There has been one attempt at revolution in Canada. It ended with the head of Louis Riel.
We biked through Manitoba, through the plains where the buffalo were driven nearly to extinction, and where I, as a history buff, spent my time thinking about the history of Louis Riel’s resistance.
Perhaps the most well known Canadian outside of John A. Macdonald and Pierre Trudeau, Louis Riel was a revolutionary in the truest sense. Some see him as a madman, some see him as a tragic hero. Others, a prophet.
Louis Riel was, at the least, a complicated man. First and foremost, he believed in protecting the Métis. Métis, for those who don’t know, means ‘mixed’. It is generally a word used to refer to a very specific, but distinct group of indigenous people in Western Canada. These people are a mix of European and Indigenous ancestry. It has also been used to refer to other mixed ancestry people in countries like Vietnam, who have a similar European/indigenous background.
The most common group in the world to be referred to as Métis are the people in Canada. They are one of three broad groups we refer to as Indigenous, along with the Inuit and First Nations.

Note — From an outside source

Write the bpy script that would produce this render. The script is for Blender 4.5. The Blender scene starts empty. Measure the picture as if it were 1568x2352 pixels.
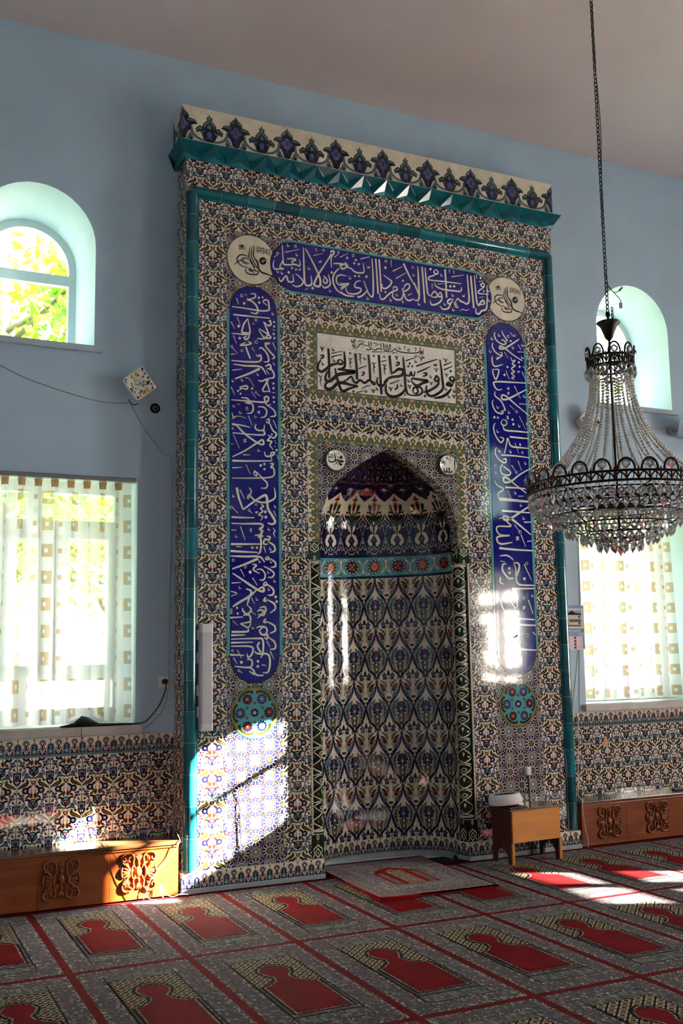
import bpy, bmesh, math, random
import numpy as np
from mathutils import Vector, Matrix
from mathutils.geometry import tessellate_polygon
random.seed(7); rng = np.random.default_rng(7)
C = bpy.context.scene.collection
S = bpy.context.scene
PI = math.pi
# ------------------------------------------------------------------ camera
cam = bpy.data.cameras.new('camera'); camo = bpy.data.objects.new('camera', cam); C.objects.link(camo)
_yaw, _pit, _rol = 0.441563433, 0.136981254, -0.0160113774
_cy, _sy, _cp, _sp = math.cos(_yaw), math.sin(_yaw), math.cos(_pit), math.sin(_pit)
_f = Vector((_sy*_cp, _cy*_cp, _sp)); _r = Vector((_cy, -_sy, 0)); _u = _r.cross(_f)
_r2 = _r*math.cos(_rol)+_u*math.sin(_rol); _u2 = -_r*math.sin(_rol)+_u*math.cos(_rol)
_M = Matrix((( _r2.x, _u2.x, -_f.x), (_r2.y, _u2.y, -_f.y), (_r2.z, _u2.z, -_f.z))).to_4x4()
_M.translation = Vector((-3.50685, -6.57739, 1.50050)); camo.matrix_world = _M
cam.sensor_fit = 'VERTICAL'; cam.sensor_height = 36.0; cam.lens = 36.0*2353.4/2352.0
cam.clip_start = 0.05; cam.clip_end = 200
S.camera = camo
# ------------------------------------------------------------------ exposure, sky, sun
S.view_settings.view_transform = 'Standard'; S.view_settings.look = 'None'
S.view_settings.gamma = 1.0; S.view_settings.use_curve_mapping = False
S.view_settings.exposure = 2.25
SUN_DIR = Vector((-2.13, 1.0, -1.07))
SUN_E, SKY_E = 84.0, 8.5
cy = S.cycles
cy.max_bounces = 10; cy.diffuse_bounces = 4; cy.glossy_bounces = 4; cy.transmission_bounces = 6
cy.transparent_max_bounces = 16; cy.sample_clamp_indirect = 10.0; cy.caustics_reflective = True; cy.caustics_refractive = False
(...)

Riel led two resistances against the Canadian government. For that, he was killed. The murder of Louis Riel caused such an uproar in French Canada that it permanently ruptured the link between Quebec and Ottawa. His execution became, and remains, the symbol of English colonization of the French speaking peoples of Canada.
What he means to us today is something more than he ever could have while he was alive.